- [GOAL] Find each line with "render" and copy it.
-- begin --
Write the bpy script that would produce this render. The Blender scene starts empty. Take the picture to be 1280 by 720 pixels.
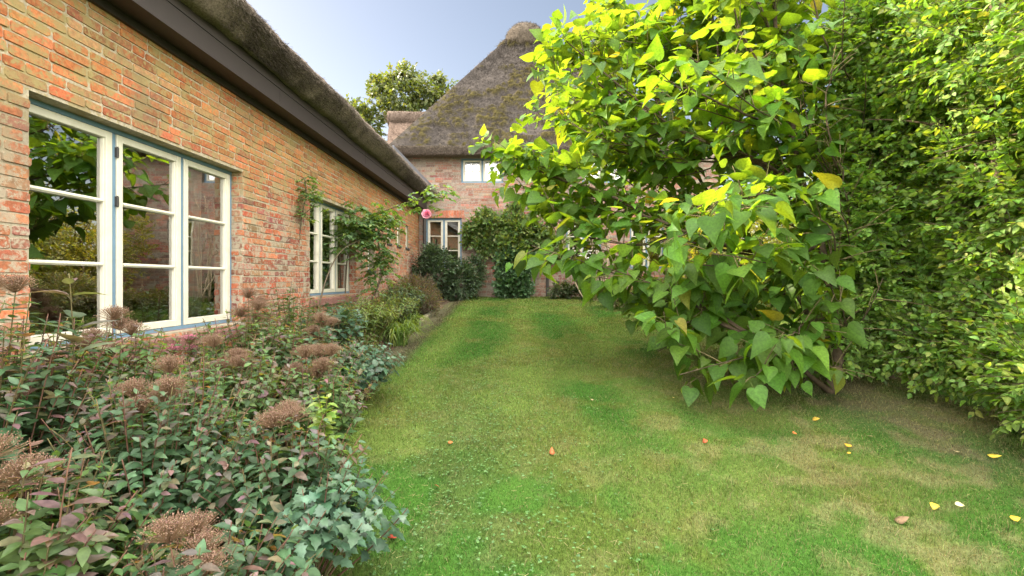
import bpy, math, numpy as np
from mathutils import Vector
C = bpy.context.scene.collection
SC = bpy.context.scene
rng = np.random.default_rng(7)
PI = math.pi
F = 577.0

# ------------------------------------------------------------------ camera, sky, sun, exposure
cam = bpy.data.cameras.new('camera'); cam_o = bpy.data.objects.new('camera', cam); C.objects.link(cam_o)
cam_o.location = (0, 0, 1.35); cam_o.rotation_euler = (math.radians(90), 0, 0)
cam.sensor_width = 36; cam.lens = 36 * F / 1280; cam.shift_x = -15 / 1280; cam.shift_y = -10 / 1280
cam.clip_start = .05; cam.clip_end = 3000
SC.camera = cam_o
SKY_FRONT = (.60, .485, .40, 1); FILL_CLOUD = (14.5, 13.8, 12.7, 1)
SUN = Vector((-1.0, .27, .64)).normalized()
world = bpy.data.worlds.new("World"); SC.world = world; world.use_nodes = True
wn = world.node_tree
sky = wn.nodes.new('ShaderNodeTexSky'); sky.sky_type = 'NISHITA'; sky.sun_disc = False
sky.sun_elevation = math.asin(SUN.z); sky.sun_rotation = math.atan2(SUN.x, SUN.y)
sky.air_density = 1.0; sky.dust_density = 1.0; sky.ozone_density = 1.0
# added bright cloud, unseen overhead and behind, fills the shade; dimmed blue sky ahead
def WN(t, **k):
    n = wn.nodes.new(t)
    for a, b in k.items(): setattr(n, a, b)
    return n
wtc = WN('ShaderNodeTexCoord'); wdot = WN('ShaderNodeVectorMath', operation='DOT_PRODUCT'); wn.links.new(wtc.outputs['Generated'], wdot.inputs[0]); wdot.inputs[1].default_value = (0.0, -.85, 1.0)
wns = WN('ShaderNodeTexNoise'); wns.inputs['Scale'].default_value = 2.2; wns.inputs['Detail'].default_value = 7; wn.links.new(wtc.outputs['Generated'], wns.inputs['Vector'])
wad = WN('ShaderNodeMath', operation='MULTIPLY_ADD'); wn.links.new(wns.outputs[0], wad.inputs[0]); wad.inputs[1].default_value = .5; wn.links.new(wdot.outputs['Value'], wad.inputs[2])
wmr = WN('ShaderNodeMapRange', interpolation_type='SMOOTHSTEP'); wn.links.new(wad.outputs[0], wmr.inputs[0]); wmr.inputs['From Min'].default_value = .2; wmr.inputs['From Max'].default_value = .65
wdk = WN('ShaderNodeMix', data_type='RGBA', blend_type='MULTIPLY'); wdk.inputs[0].default_value = 1; wn.links.new(sky.outputs[0], wdk.inputs[6]); wdk.inputs[7].default_value = SKY_FRONT
wmx = WN('ShaderNodeMix', data_type='RGBA'); wn.links.new(wmr.outputs[0], wmx.inputs[0]); wn.links.new(wdk.outputs[2], wmx.inputs[6]); wmx.inputs[7].default_value = FILL_CLOUD
wn.links.new(wmx.outputs[2], wn.nodes['Background'].inputs[0])
wn.nodes['Background'].inputs[1].default_value = .15
sl = bpy.data.lights.new('sun', 'SUN'); sl.energy = 4.4; sl.angle = math.radians(.6); sl.color = (1, .86, .66)
sl_o = bpy.data.objects.new('sun', sl); C.objects.link(sl_o); sl_o.rotation_euler = (-SUN).to_track_quat('-Z', 'Y').to_euler()
sl_o.location = (-20, 8, 20)
SC.view_settings.view_transform = 'Standard'; SC.view_settings.look = 'None'
SC.view_settings.exposure = 1.9; SC.view_settings.gamma = 1
SC.view_settings.use_curve_mapping = False
SC.render.engine = 'CYCLES'
SC.cycles.use_denoising = True; SC.cycles.max_bounces = 8; SC.cycles.diffuse_bounces = 4
SC.cycles.transmission_bounces = 6; SC.cycles.transparent_max_bounces = 12
SC.cycles.sample_clamp_indirect = 6

# ------------------------------------------------------------------ helpers
def at(px, py, Y): return np.array([(px - 655) / F * Y, Y, 1.35 + (350 - py) / F * Y])
def gz(y):
    t = np.clip((np.asarray(y, float) - 1.2) / 11.0, 0, 1)
    return .9 * t ** 1.15
def unproject(px, py):
    lo, hi = 1.2, 13.0
    for _ in range(50):
        m = (lo + hi) / 2
        if 1.35 + (350 - py) / F * m > gz(m): lo = m
        else: hi = m
    return np.array([(px - 655) / F * lo, lo, float(gz(lo))])
def unit(a): return a / np.maximum(np.linalg.norm(a, axis=-1, keepdims=True), 1e-9)
def _h(i, seed):
    i = i.astype(np.int64)
    n = (i[..., 0] * 374761393 + i[..., 1] * 668265263 + (i[..., 2] * 1274126177 if i.shape[-1] > 2 else 0) + seed * 1442695041) & 0x7fffffff
    n = ((n ^ (n >> 7)) * 1274126177) & 0x7fffffff
    return ((n ^ (n >> 8)) & 0xffff) / 65535.0
def vnoise(P, seed=0):
    P = np.asarray(P, float); i = np.floor(P); f = P - i; f = f * f * (3 - 2 * f); d = P.shape[-1]
    out = 0
    for c in range(2 ** d):
        off = np.array([(c >> k) & 1 for k in range(d)])
        w = np.prod(np.where(off, f, 1 - f), axis=-1)
        out = out + w * _h(i + off, seed)
    return out
def fbm(P, seed=0, o=4):
    s = 0; a = .5; t = 0; P = np.asarray(P, float)
    for k in range(o):
        s = s + a * vnoise(P * 2 ** k + 17.3 * k, seed + k); t += a; a *= .5
    return s / t
def sstep(a, b, x): t = np.clip((x - a) / (b - a), 0, 1); return t * t * (3 - 2 * t)
def mixc(a, b, t): t = np.asarray(t)[..., None]; return np.asarray(a) * (1 - t) + np.asarray(b) * t

class MB:
    def __init__(s): s.V = []; s.L = []; s.T = []; s.K = []; s.n = 0
    def add(s, V, loops, tot, col=(1, 1, 1)):
        V = np.asarray(V, float).reshape(-1, 3)
        col = np.asarray(col, float)
        if col.ndim == 1: col = np.tile(col, (len(V), 1))
        s.V.append(V); s.L.append(np.asarray(loops, np.int64).ravel() + s.n); s.T.append(np.asarray(tot, np.int64).ravel()); s.K.append(col); s.n += len(V)
    def polys(s, V, faces, col=(1, 1, 1)):
        s.add(V, [i for f in faces for i in f], [len(f) for f in faces], col)
    def grid(s, P, col=(1, 1, 1)):
        a, b = P.shape[:2]; i = np.arange(a * b).reshape(a, b)
        q = np.stack([i[:-1, :-1], i[1:, :-1], i[1:, 1:], i[:-1, 1:]], -1).reshape(-1, 4)
        if np.ndim(col) == 3: col = np.asarray(col).reshape(-1, 3)
        s.add(P.reshape(-1, 3), q, np.full(len(q), 4), col)
    def box(s, o, ax, lo, hi, col=(1, 1, 1)):
        o = np.asarray(o, float); ax = np.asarray(ax, float)
        c = np.array([[(hi if (k >> j) & 1 else lo)[j] for j in range(3)] for k in range(8)])
        V = o + c @ ax
        f = [(0, 2, 3, 1), (4, 5, 7, 6), (0, 1, 5, 4), (2, 6, 7, 3), (0, 4, 6, 2), (1, 3, 7, 5)]
        if np.dot(np.cross(ax[0], ax[1]), ax[2]) < 0: f = [q[::-1] for q in f]
        s.polys(V, f, col)
    def tube(s, pts, r0, r1, n=6, col=(1, 1, 1), cap=True):
        P = np.asarray(pts, float); m = len(P)
        R = np.linspace(r0, r1, m) if np.ndim(r0) == 0 else np.asarray(r0)
        t = unit(np.gradient(P, axis=0))
        ref = np.array([0, 0, 1.]) if abs(t[0][2]) < .9 else np.array([1., 0, 0])
        a = unit(np.cross(t, ref)); b = np.cross(t, a)
        th = np.arange(n) * 2 * PI / n
        V = P[:, None] + R[:, None, None] * (np.cos(th)[None, :, None] * a[:, None] + np.sin(th)[None, :, None] * b[:, None])
        i = np.arange(m * n).reshape(m, n); j = np.roll(i, -1, 1)
        q = np.stack([i[:-1], j[:-1], j[1:], i[1:]], -1).reshape(-1, 4)
        L = list(q.ravel()); T = [4] * len(q)
        if cap: L += list(i[-1]) + list(i[0][::-1]); T += [n, n]
        s.add(V.reshape(-1, 3), L, T, col)
    def segs(s, A, B, r, col=(1, 1, 1)):
        A = np.asarray(A); B = np.asarray(B); N = len(A)
        if N == 0: return
        t = unit(B - A); a = unit(np.cross(t, np.array([.31, .22, .92]))); b = np.cross(t, a)
        r = np.broadcast_to(np.asarray(r, float), (N,))[:, None]
        k = [(1, 0), (-.5, .87), (-.5, -.87)]
        V = np.stack([A + r * (x * a + y * b) for x, y in k] + [B + .6 * r * (x * a + y * b) for x, y in k], 1)
        q = np.array([0, 1, 4, 3, 1, 2, 5, 4, 2, 0, 3, 5])
        col = np.asarray(col, float)
        if col.ndim == 2: col = np.repeat(col, 6, 0)
        s.add(V.reshape(-1, 3), (q[None] + 6 * np.arange(N)[:, None]), np.full(3 * N, 4), col)
    def inst(s, tm, P, D, U, S, col, curl=None, wid=None):
        tv, tl, tt = tm; P = np.asarray(P, float); N = len(P)
        if N == 0: return
        D = unit(np.asarray(D, float)); U = np.asarray(U, float)
        U = unit(U - (U * D).sum(-1, keepdims=True) * D); W = np.cross(U, D)
        S = np.broadcast_to(np.asarray(S, float), (N,))[:, None, None]
        w = tv[None, :, 2] * (1 if curl is None else np.asarray(curl)[:, None])
        v = tv[None, :, 1] * (1 if wid is None else np.asarray(wid)[:, None])
        V = P[:, None] + S * (tv[None, :, 0, None] * D[:, None] + v[..., None] * W[:, None] + w[..., None] * U[:, None])
        k = len(tv)
        col = np.asarray(col, float)
        if col.ndim == 1: col = np.tile(col, (N, 1))
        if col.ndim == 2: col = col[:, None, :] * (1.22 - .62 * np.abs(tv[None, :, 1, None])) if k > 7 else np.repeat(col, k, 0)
        s.add(V.reshape(-1, 3), tl[None] + k * np.arange(N)[:, None], np.tile(tt, N), col.reshape(-1, 3))
    def build(s, name, mat, parent=None, smooth=False, origin=None):
        V = np.concatenate(s.V); L = np.concatenate(s.L); T = np.concatenate(s.T); K = np.concatenate(s.K)
        o0 = np.zeros(3)
        if parent is not None:
            p = parent
            while p: o0 = o0 + np.array(p.location); p = p.parent
        elif origin is not None: o0 = np.asarray(origin, float)
        me = bpy.data.meshes.new(name)
        me.vertices.add(len(V)); me.vertices.foreach_set('co', (V - o0).astype(np.float32).ravel())
        me.loops.add(len(L)); me.loops.foreach_set('vertex_index', L.astype(np.int32))
        me.polygons.add(len(T)); st = np.concatenate([[0], np.cumsum(T)[:-1]])
        me.polygons.foreach_set('loop_start', st.astype(np.int32))
        try: me.polygons.foreach_set('loop_total', T.astype(np.int32))
        except Exception: pass
        me.polygons.foreach_set('use_smooth', np.full(len(T), bool(smooth)))
        ca = me.color_attributes.new('Col', 'FLOAT_COLOR', 'POINT')
        ca.data.foreach_set('color', np.concatenate([K, np.ones((len(K), 1))], 1).astype(np.float32).ravel())
        me.materials.append(mat); me.update(calc_edges=True); me.validate()
        o = bpy.data.objects.new(name, me); C.objects.link(o)
        if parent is not None: o.parent = parent
        elif origin is not None: o.location = o0
        return o
def tag(o, label=None, cat=None, group=None, kind=None):
    if label: o['label'] = label
    if cat: o['category'] = cat
    if group: o['group'] = group
    if kind: o['kind'] = kind
    return o
def thing(name, label, cat, loc, group=None):
    o = bpy.data.objects.new(name, None); C.objects.link(o); o.location = [float(v) for v in loc]; o.empty_display_size = .1
    return tag(o, label, cat, group)
def bevel(o, w, seg=2):
    m = o.modifiers.new('bevel', 'BEVEL'); m.width = w; m.segments = seg; m.limit_method = 'ANGLE'; m.angle_limit = math.radians(40)
    return o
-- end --
- [FULL OUTPUT]
Write the bpy script that would produce this render. The Blender scene starts empty. Take the picture to be 1280 by 720 pixels.
SC.render.engine = 'CYCLES'